I also established a relationship with the Diversity Manager of SOAS who is a disability champion and she has told me that SOAS serves a community of 400 languages; so we can see how we can strengthen a partnership that will attract more Londoners to come work for us. I also work on LGBT issues with the Tower Hamlets Council and have shared with our head of Schools and Learning, the “Schools Out” project, which is about working on sexuality issues with schools.

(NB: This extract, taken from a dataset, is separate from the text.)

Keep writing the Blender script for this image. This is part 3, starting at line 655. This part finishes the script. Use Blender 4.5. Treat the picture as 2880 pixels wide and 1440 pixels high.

And, oops just got an email from a colleague in Press and Marketing who has come up with this absolutely fascinating idea of addressing new ideas about beauty in our London, Sugar and Slavery gallery! Now I’ve just been talking about this with a colleague who sits next to me works in the fashion industry, and she is very excited. Because you see there are still people who think women from Africa are ugly and research shows that this affects their chances to get work and be treated fairly. And did you know that we talk about these things in our London, Sugar and Slavery gallery at Museum in Docklands which you must go see! Now International Women’s Day is coming up next year in March, the archaeologists are arranging something exciting around objects found in London and what the diverse women around the world think of them…and then we may also have a new take on beauty and women. A fashion show perhaps? Or perhaps a fashion design workshop? What do you think? Want to come along?